Pero el gobierno de Milei necesita desesperadamente sostener otro libreto. Patricia Bullrich salió rápido a los medios a decir que Grillo era un militante kirchnerista preso, cuando ya estaba internado en el Ramos Mejía. Después, sostuvo que Guerrero disparó a 45 grados y que el impacto fue producto de un rebote. La ministra y sus voceros parecen convencidos de que pueden moldear la percepción pública a fuerza de repetir una mentira. No sólo se trata de defender a un cabo suelto, sino de sentar doctrina: las fuerzas pueden hacer lo que quieran, y si matan a alguien, siempre encontrarán la manera de culparlo por estar en el lugar equivocado.

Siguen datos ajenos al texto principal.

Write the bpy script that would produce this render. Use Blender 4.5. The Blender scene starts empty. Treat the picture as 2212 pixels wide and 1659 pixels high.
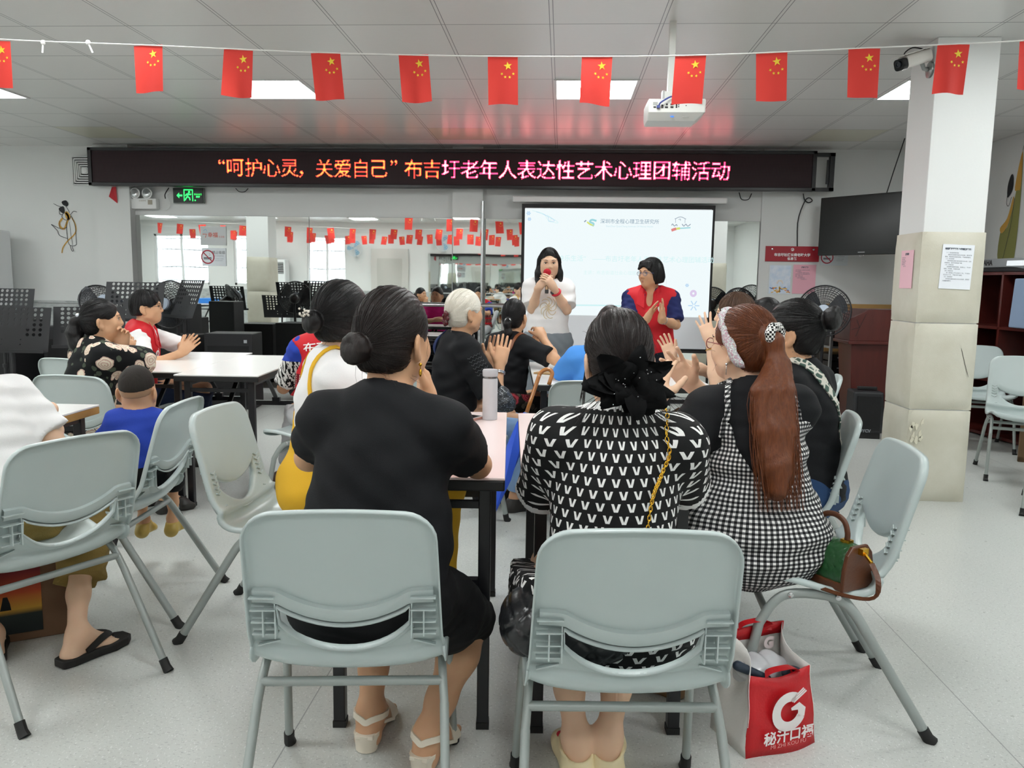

En medio de semejante maquinaria de encubrimiento, el cabo Guerrero sigue en funciones. No se sabe bien haciendo qué, pero sigue siendo gendarme. Ni él ni sus superiores fueron sancionados disciplinariamente. Nadie fue citado a indagatoria en la causa penal que lleva la jueza María Servini y el fiscal Eduardo Taiano. Recién cuando se termine la reconstrucción pericial con la misma pistola lanzagases —todavía sin fecha definida— se analizará si se avanza con imputaciones. Mientras tanto, la familia de Grillo, representada por el CELS y la Liga Argentina por los Derechos Humanos, sigue clamando justicia. Piden que Guerrero sea procesado por tentativa de homicidio agravado, abuso de autoridad e incumplimiento de los deberes de funcionario público. Pero los días pasan, el sumario se cierra y se vuelve a abrir para cerrarse de nuevo con idénticas conclusiones. La misma canción de la impunidad.
Es imposible no leer esta historia y sentir rabia. No sólo por el disparo que pudo haber matado a Pablo Grillo, sino por la obscena construcción oficial para convertirlo en victimario. La Argentina de Javier Milei avanza hacia un Estado que se legitima en la violencia y en el relato único. Y si un fotógrafo que hace su trabajo puede terminar acusado de “ponerse en la línea de tiro”, ¿qué queda para el resto de la sociedad? ¿Quién está a salvo de convertirse en enemigo interno?
El caso de Pablo Grillo no es un accidente. Es un mensaje. Y es la fotografía perfecta de un gobierno que no sólo reprime, sino que miente para seguir reprimiendo.